João Ferro Rodrigues é um economista que gosta de pensar além da economia. O também gestor, de 46 anos, licenciado na Universidade Católica e que fez o MBA pela Harvard Business School, tem dedicado a carreira às áreas de consultoria estratégica, energia e tecnologia.
Filho do ex-presidente da Assembleia da República, Eduardo Ferro Rodrigues, pai de quatro filhas, não se cansou de dizer, nesta entrevista à Renascença, que é um otimista. É por isso que defende que o país não está estagnado, socorrendo-se do número de licenciados com entre 18 e 34 anos, que subiu de 13% para 50% em cerca de 20 anos.
Olhando para o Orçamento do Estado de 2023 (OE 2023), defende as opções tomadas pelo Governo, que diz não ter querido “jogar já as cartas todas”. Acredita que o documento é propositadamente conservador, para poder responder à incerteza do próximo ano. Uma coisa, contudo, é certa: os portugueses vão viver com menos euros na carteira já a partir de janeiro, diz Ferro Rodrigues.
Define-se como um homem de esquerda, mas nem por isso é menos adepto de contas certas. Defende mesmo que é um condição para esquerda moderna governar.

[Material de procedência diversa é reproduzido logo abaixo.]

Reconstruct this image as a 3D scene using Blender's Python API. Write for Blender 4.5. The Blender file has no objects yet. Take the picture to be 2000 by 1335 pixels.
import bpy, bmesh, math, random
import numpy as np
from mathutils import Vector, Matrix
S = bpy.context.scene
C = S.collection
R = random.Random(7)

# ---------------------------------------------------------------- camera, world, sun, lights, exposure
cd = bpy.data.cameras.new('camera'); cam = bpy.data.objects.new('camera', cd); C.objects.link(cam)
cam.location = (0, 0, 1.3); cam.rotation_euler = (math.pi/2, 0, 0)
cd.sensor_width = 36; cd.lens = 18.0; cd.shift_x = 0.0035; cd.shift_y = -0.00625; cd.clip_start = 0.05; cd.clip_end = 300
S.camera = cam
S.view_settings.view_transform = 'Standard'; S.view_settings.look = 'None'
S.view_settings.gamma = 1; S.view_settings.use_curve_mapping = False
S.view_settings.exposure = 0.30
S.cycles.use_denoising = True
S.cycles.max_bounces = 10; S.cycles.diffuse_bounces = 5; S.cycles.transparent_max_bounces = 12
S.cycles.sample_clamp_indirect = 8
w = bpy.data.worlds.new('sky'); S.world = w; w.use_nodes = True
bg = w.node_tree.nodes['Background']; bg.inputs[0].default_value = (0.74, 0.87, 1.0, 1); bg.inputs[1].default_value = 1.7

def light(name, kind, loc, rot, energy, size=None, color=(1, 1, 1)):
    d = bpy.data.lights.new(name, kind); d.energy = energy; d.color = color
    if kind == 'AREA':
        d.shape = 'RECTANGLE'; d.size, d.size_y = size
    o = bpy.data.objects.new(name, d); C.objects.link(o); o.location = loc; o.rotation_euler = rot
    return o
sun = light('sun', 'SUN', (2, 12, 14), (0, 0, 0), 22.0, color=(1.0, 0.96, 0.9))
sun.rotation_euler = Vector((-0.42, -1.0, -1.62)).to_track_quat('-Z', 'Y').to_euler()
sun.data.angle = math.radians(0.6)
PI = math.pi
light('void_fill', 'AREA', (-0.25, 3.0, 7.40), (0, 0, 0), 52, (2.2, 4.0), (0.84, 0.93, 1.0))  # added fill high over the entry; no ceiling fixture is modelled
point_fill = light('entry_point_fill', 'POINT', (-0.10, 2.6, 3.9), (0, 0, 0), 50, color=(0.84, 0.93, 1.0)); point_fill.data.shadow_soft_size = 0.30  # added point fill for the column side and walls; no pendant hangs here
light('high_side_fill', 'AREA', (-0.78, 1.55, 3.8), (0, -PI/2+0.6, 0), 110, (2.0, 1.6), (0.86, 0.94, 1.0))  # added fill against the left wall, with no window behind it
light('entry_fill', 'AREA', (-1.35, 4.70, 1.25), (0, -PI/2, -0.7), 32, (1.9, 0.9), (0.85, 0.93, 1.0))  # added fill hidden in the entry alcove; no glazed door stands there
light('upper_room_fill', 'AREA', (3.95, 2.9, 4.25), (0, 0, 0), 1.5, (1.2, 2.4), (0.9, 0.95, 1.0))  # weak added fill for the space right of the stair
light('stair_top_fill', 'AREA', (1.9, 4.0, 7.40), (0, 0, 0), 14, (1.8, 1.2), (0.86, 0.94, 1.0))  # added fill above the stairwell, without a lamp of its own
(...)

Só com um défice controlado, argumenta, se pode reforçar os serviços públicos e não dar munições à direita para destruir o estado social.
Por fim, fala do mito da meritocracia e da necessidade de rebentarmos as bolhas em que vivemos. Autor do livro “A Era do Nós”, acredita que temos à porta o comunitarismo, que tomará o espaço do individualismo.
Vivemos num país em que a maior parte da população se queixa constantemente do Estado, seja o cidadão comum ou os empresários. No entanto, nas horas de crise olhamos sempre para o Estado como a entidade que vai resolver os nossos problemas. A que é que se deve esta atitude aparentemente antagónica?
Bem, penso que é a prova de que falta aqui um nível intermédio, mais comunitário, para resolver alguns dos problemas. Nós temos a sensação de que a nível individual há coisas que nos escapam e que precisamos de uma força coletiva para os resolver. Mas outras vezes sentimos que o Estado, enquanto poder central, se calhar é uma força demasiado opressora para esses mesmos problemas.
Acho que falta ao nosso país um pouco mais de capital social, mais capacidade de organização coletiva, quase de bairro a bairro, a nível do associativismo. Para podermos resolver as questões face às quais, muitas vezes, sentimos impotência a nível individual e opressão a nível do Estado.
“Chegámos a uma estagnação económica que é perigosa, porque cria um desânimo em relação ao que a democracia pode trazer. Isto tem perigos muito grandes e evidentes; quando uma pessoa já não tem nada a perder, muito mais facilmente abraça propostas mais radicais, em que na realidade tem muito mais a perder, mas nem imagina.”
Portanto, diria que é esse “layer” intermédio que, enquanto sociedade civil, é necessário cada vez mais organizar.
Essa é uma das críticas que se aponta à sociedade portuguesa, a fraca participação na vida comunitária. Isso deve-se a quê?
Tem raízes históricas. Antes de mais, a nossa história sempre foi um bocado centralizadora a nível do poder político e, portanto, foi tarde que começámos a criar relações mais horizontais, relações mais normais, mais transversais, que não dependem de alguém que é o nosso superior a nível hierárquico ou de poder.
Mas eu sou otimista por natureza. Acho que temos feito um caminho muito interessante. Muitas das críticas que referiu inicialmente da sociedade civil a rebelar-se contra aquilo que acha que são serviços que não têm qualidade, há quem veja a parte negativa disso, que é o facto de estar a ser criticado.
Mas também podemos ver a face positiva, que é a de já haver sociedade civil organizada para refilar, porque exige mais e, muitas vezes, já a organizar-se para trazer soluções também.